Neue Produktionskapazitäten an allen möglichen Standorten sind auf jeden Fall notwendig, um die Preise zu senken. Da es sich um eine Schlüsseltechnologie der kommenden Jahre handelt, ist es sicherlich sinnvoll, in Deutschland Batteriezellen zu fertigen und Forschungsergebnisse auch vor Ort in die industrielle Fertigung zu überführen. Es sollte aber ein verlässliches und dauerhaftes Engagement der Politik sein. In der Photovoltaik haben wir ja gesehen, dass die deutsche Politik neue Technologien und Industrien offenbar eher nicht im Lande haben möchte. Die Windindustrie fährt sie ja gerade in ähnlicher Art und Weise vor die Wand.

Welche technologischen Weiterentwicklungen haben Sie derzeit im Blick?

Als Unternehmen arbeiten wir an kontinuierlichen Verbesserungen der bestehenden Technologie, die den Kunden einen unmittelbaren und erkennbaren Nutzen bietet. So haben wir in der neuen Speichergeneration Senec Home V3 hybrid einen Hybrid-Wechselrichter integriert, der die Effizienz des Gesamtsystems steigert und dem Kunden die Anschaffung und Installation eines zusätzlichen Photovoltaikwechselrichters erspart. Wir arbeiten vor allem softwareseitig laufend an Verbesserungen der bestehenden Systeme. Ein wichtiges Thema ist da sicherlich die Integration in Smart Home-Systeme. Da haben wir mit unserem Partner JUNG auch bereits ein erstes Produkt am Markt.

Derzeit ist die Lithiumionen-Batterie die vorherrschende Technologie. Wird sie das auch in den nächsten Jahren bleiben? Wenn Nein: Welche Technologien tauchen da am Horizont auf?

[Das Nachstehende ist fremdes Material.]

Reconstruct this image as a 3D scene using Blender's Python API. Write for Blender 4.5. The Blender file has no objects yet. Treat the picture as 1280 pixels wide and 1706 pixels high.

Ja, die Lithium-Ionen-Technologie ist ausgereift und bewährt und wird auf absehbare Zeit den Markt dominieren. Wir sehen uns in dieser Einschätzung von führenden Experten auf dem Feld bestätigt. So sagte M. Stanley Whittingham, der 2019 für seine Verdienste um die Entwicklung von Lithium-Ionen-Batterien den Nobelpreis für Chemie erhielt, im Oktober 2019 gegenüber Reuters: ‚Lithium-Ionen wird mindestens für die nächsten zehn Jahre den Markt beherrschen, weil am Horizont nicht wirklich etwas anderes zu erkennen ist.‘ Wir beobachten die Forschungsarbeiten an Alternativen natürlich, aber es wird noch einige Zeit dauern, bevor diese auch wirklich im großen Stil eingesetzt werden können.